Firefighter: This is a list of what was destroyed in the fire
Wife: Are my husband’s Creed’s albums on there?
Firefighter: No
Wife *slides him $20* what about now
Dirty cop: yeah I’m in with the scum, but I held my nose and now I’m rolling in it
Clean cop: good god Harold, go take a shower
I love when fanfic writers write about seedy nightclubs because you can tell so instantly that they have never in their lives been inside one.
It’s like a zoo lion dreaming of the savanna
Two raccoons reach into a moonlit bag of trash. A moment! Their paws meet. They lock eyes. They hiss and scratch the shit out of each other.
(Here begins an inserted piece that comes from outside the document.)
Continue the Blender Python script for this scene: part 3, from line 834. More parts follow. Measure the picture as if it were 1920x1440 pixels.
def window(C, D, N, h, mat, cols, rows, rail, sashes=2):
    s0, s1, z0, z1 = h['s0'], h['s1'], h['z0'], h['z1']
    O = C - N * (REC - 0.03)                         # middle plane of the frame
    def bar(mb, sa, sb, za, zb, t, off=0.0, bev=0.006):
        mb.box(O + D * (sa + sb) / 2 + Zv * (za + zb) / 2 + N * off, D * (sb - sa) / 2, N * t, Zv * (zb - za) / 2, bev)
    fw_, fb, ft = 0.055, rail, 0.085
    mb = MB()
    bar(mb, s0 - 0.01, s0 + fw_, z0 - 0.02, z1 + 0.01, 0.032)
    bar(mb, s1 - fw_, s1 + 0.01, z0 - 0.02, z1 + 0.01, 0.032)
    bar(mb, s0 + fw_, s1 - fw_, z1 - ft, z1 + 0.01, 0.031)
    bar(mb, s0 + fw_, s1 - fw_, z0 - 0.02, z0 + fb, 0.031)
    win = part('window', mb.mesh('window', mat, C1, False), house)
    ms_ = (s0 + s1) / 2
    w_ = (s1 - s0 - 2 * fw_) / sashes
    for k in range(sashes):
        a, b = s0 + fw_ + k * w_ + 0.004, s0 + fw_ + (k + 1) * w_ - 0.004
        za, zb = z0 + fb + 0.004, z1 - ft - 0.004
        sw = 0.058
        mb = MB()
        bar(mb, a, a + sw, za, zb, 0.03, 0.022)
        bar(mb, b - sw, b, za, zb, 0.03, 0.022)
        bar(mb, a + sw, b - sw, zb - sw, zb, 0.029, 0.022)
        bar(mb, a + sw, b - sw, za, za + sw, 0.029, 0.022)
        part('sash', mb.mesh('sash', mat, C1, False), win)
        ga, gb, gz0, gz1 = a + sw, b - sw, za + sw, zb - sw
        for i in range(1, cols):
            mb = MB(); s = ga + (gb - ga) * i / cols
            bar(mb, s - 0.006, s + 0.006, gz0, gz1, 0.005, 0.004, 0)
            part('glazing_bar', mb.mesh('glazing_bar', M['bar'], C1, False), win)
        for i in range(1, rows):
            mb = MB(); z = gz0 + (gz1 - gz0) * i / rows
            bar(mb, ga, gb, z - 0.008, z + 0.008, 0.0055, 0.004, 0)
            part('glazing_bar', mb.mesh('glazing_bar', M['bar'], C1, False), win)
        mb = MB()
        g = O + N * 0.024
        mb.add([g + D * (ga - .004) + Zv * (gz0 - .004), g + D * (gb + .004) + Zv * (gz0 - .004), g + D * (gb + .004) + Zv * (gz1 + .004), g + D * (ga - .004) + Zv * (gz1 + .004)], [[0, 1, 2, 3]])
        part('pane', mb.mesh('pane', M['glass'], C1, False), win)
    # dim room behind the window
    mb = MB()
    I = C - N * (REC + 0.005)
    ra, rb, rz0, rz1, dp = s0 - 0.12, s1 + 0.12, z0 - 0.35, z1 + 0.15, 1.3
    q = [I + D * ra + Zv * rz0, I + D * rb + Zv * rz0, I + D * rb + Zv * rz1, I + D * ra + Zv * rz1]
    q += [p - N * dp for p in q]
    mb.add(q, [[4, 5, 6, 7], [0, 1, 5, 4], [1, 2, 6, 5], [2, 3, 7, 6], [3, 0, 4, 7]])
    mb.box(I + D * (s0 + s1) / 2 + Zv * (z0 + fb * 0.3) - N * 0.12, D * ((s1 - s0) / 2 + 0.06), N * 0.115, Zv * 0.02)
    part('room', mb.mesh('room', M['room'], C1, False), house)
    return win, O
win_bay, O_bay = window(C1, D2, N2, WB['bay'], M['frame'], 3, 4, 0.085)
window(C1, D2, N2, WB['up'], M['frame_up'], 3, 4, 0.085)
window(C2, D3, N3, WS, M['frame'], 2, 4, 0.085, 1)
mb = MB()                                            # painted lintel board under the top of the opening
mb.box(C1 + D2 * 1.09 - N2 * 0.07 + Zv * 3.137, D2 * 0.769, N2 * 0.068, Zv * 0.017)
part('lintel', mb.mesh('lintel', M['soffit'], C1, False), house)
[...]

Why I’m no longer allowed to pick outdoor games me and the kids play
8yo: Gotcha, Daddy
Me: (in a huff from running) Ok, so I have to stay place, now?
9yo: yes
Me: So I don’t have to run around anymore?
9yo: right…
Me: SWEET
9yo: is this why you keep picking freeze tag?!
Her: We need to talk.
*vultures begin circling over me*
*walking into Home Depot for 2nd time today*
Back again? Forget something?
-Um, you remember if I brought a kid in here with me last time?
My parenting style can best be described as “Go help your sister.”
[the inventor of golf] How can we monetize getting angry in a field?
Kids have it rough these days. Alexa wasn’t responding to my son , so he had to change the volume on his commercial-free, on-demand show by physically pressing buttons on the remote control.